Ohio State might be a dark horse candidate for a Big Ten title this season, especially if coach Chris Holtmann can mesh all his new personnel quickly.

Only 23 percent of his player minutes return, with the biggest departures being EJ Liddell and Malaki Branham. But Holtmann and the Buckeyes responded by pulling in the Big Ten’s No. 1 recruiting class (and 8th nationally), per 247sports, which includes 4 4-stars ranked in the top-75 in ’22, including forward Brice Sensabaugh. But there’s also 4 transfers on campus, including Isaac Likekele, who recorded 1,000 points, 600 rebounds and 400 assists in his career at Oklahoma State. And OSU gets versatile veteran Justice Sueing back, after he missed most of last season with an injury.

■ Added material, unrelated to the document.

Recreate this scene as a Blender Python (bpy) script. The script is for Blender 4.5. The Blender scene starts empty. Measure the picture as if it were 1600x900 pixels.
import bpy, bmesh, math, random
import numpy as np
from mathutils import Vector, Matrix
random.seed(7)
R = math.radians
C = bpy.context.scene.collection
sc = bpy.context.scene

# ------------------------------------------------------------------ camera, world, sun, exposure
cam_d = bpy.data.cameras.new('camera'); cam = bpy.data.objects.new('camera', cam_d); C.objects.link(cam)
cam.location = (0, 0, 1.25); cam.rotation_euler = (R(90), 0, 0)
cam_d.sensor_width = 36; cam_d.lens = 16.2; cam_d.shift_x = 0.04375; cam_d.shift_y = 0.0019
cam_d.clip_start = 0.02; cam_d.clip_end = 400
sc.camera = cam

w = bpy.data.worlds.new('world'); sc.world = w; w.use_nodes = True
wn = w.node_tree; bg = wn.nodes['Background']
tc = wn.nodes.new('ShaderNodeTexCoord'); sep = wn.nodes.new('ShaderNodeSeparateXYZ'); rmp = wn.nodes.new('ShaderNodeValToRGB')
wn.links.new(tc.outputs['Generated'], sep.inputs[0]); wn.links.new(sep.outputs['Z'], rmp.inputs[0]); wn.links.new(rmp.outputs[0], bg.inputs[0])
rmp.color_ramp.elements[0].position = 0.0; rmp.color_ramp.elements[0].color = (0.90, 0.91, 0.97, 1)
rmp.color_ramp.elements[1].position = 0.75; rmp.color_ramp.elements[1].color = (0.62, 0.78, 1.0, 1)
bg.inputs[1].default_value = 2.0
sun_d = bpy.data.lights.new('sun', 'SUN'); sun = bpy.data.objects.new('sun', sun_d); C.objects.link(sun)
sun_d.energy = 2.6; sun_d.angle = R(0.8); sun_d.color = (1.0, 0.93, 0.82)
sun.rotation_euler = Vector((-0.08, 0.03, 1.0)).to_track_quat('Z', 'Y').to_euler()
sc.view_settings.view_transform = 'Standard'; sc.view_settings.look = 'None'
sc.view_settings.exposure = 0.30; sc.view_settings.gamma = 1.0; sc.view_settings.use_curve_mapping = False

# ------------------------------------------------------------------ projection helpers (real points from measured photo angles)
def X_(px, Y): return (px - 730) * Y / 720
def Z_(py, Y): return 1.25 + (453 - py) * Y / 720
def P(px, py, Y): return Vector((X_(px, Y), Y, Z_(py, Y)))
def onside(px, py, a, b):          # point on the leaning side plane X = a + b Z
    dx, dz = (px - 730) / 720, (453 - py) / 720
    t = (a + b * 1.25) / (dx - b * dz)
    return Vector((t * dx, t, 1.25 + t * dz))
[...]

“The Bahamas (foreign tour in early August) helped us learn some things about our group,” Holtmann said of the newcomers. “You had a chance to play (vs.) some older guys. I just think [competing] in a really physical game that we had against some of those older teams that we played over there, that was helpful.

“I think we are seeing that on a regular basis. There’s a physical element now to how we’re playing, how we’re trying to play. You get an idea maybe who’s ready for that.”

Defending Minneapolis

The Target Center in Minneapolis is hosting the Big Ten Media Days this year.

It comes with reason: The site is hosting the Big Ten women’s tournament this season and next, and the men will play there as well in 2024. But it’s also caused travel issues for media attempting to cover the event. League commissioner Kevin Warren has tried to ward off the criticism during his moments at the podium by pointing out ties that conference coaches have to the Twin Cities.

Minnesota coach Ben Johnson was asked about it.

“I think sometimes we live in a world where a lot of things get criticized. I don’t know if you can make a right move, right? There’s always going to be something said either way,” the 2nd-year Minnesota coach said.

“But I think when you have a Big Ten tournament that’s going to be played here these next couple years, you have a city that does a great job hosting. We’ve almost hosted every major sporting event, whether it’s an All-Star Game, a Super Bowl, NBA Playoffs.”